The Obnoxious Back-Up Singer Meets the Back of My Hand

After returning from my first rehearsal for The Full Monty last night, I was feeling pretty pumped about the performance prospects of the production, so I put off going to bed and booked it out of my building to go busk (sorry...in an alliterative mood).

I wasn't out for long. By the time I cracked open my guitar case, set up, and started playing, about four trains had gone by, which is never a good sign because there wasn't much of an audience lingering in the station. Exacerbating the evening's outlook considerably was a large black man who decided to sing unrelated back-up vocals for "Heart of Gold" -- the first song I played! Unbelievably bad luck. His friends thought it was the funniest schtick they'd ever seen. Being a billowy, blubbery sort of fellow, his voice more than drowned out my own, and I was forced to wait it out until he amscrayed.
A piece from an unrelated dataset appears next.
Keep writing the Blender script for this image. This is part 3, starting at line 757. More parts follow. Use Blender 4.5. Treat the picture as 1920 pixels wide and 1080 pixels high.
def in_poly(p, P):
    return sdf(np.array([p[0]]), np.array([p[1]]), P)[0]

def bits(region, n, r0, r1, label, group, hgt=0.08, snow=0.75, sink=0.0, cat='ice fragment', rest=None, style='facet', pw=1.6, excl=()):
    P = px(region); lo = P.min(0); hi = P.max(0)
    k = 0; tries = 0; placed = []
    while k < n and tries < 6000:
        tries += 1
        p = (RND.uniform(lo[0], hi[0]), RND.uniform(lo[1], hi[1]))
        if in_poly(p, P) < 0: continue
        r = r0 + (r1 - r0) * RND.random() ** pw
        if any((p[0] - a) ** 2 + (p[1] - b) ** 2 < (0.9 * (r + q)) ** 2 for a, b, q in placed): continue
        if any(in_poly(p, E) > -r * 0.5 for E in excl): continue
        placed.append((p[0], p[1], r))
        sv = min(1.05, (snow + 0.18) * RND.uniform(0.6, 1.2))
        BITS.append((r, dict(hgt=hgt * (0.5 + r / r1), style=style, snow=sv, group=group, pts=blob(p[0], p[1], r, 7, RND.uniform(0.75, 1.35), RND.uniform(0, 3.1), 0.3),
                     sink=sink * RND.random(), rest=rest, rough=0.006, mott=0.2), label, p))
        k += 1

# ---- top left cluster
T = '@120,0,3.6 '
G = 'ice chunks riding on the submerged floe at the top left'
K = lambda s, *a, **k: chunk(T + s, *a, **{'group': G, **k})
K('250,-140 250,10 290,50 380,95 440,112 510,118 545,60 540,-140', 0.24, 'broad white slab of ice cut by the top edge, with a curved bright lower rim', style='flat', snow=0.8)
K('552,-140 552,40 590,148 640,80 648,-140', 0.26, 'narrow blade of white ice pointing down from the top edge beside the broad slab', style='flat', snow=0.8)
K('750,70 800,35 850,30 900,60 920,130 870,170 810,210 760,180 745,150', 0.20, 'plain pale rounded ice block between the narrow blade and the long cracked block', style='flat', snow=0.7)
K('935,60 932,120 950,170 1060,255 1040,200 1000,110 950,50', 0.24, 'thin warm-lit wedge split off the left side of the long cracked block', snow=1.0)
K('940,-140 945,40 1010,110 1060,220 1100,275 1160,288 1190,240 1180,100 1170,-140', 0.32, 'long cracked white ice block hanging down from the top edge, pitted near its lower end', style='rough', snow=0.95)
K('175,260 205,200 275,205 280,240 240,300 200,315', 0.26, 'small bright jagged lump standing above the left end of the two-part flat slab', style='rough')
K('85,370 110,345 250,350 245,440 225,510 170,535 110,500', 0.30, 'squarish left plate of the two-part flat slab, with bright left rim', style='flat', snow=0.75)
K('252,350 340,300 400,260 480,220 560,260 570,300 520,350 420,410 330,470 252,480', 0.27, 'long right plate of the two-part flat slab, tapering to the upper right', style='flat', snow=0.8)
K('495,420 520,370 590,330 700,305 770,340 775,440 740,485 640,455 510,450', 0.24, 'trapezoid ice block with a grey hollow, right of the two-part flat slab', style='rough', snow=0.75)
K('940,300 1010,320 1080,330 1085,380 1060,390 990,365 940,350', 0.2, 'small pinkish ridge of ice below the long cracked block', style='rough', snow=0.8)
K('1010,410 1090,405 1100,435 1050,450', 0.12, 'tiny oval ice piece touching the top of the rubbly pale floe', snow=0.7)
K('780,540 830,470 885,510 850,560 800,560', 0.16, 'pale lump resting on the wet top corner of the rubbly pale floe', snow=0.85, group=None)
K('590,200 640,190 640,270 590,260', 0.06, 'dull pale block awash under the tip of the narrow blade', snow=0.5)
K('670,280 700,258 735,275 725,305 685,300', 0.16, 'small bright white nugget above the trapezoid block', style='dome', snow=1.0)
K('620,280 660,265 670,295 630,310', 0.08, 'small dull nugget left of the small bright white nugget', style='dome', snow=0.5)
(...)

When their train arrived, the group shuffled over to it and the dude's friend goes, "C'mon, man, give him a dollar!" The dude just starts laughing and shakes his head. I couldn't believe it. I wanted to channel good 'ole El Kabong from that Hanna-Barbera cartoon and smash my guitar over his empty noggin, but remembering that I only have one guitar, I abandoned this option.

A minute later, I thought of a decent comeback. "No, tell him to keep his money. He needs it for voice lessons." Always too late.